Arithmetic Expressions

Parsing arithmetic expressions with operator precedence

Arithmetic Expressions

This classic example demonstrates how grammar structure naturally enforces operator precedence and associativity without explicit precedence declarations.

Try It

Edit the expression below and click Run to see the parse tree:

How Precedence Works

The grammar structure enforces precedence through nesting:

Rule	Operators	Precedence
`Expr`	`+` `-`	Lowest
`Term`	`*` `/`	Higher
`Factor`	`( )`	Highest

Parse Tree Structure

For the input 1 + 2 * 3, notice how the parse tree groups 2 * 3 as a Term before adding 1:

Expr
├── Expr
│   └── Term
│       └── Factor
│           └── NUMBER: "1"
├── "+"
└── Term
    ├── Term
    │   └── Factor
    │       └── NUMBER: "2"
    ├── "*"
    └── Factor
        └── NUMBER: "3"

Left Associativity

The grammar uses left-recursion (Expr -> Expr "+" Term), which makes operators left-associative.
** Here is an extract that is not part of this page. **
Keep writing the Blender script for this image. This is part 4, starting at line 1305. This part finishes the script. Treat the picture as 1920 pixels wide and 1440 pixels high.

For 1 - 2 - 3, this means (1 - 2) - 3 = -4, not 1 - (2 - 3) = 2.

Example Expressions

Try these expressions:

1 + 2 + 3 - Left associative addition
10 - 3 - 2 - Left associative subtraction
2 * 3 + 4 - Multiplication before addition
(2 + 3) * 4 - Parentheses override precedence
2 * (3 + 4) - Parentheses change evaluation order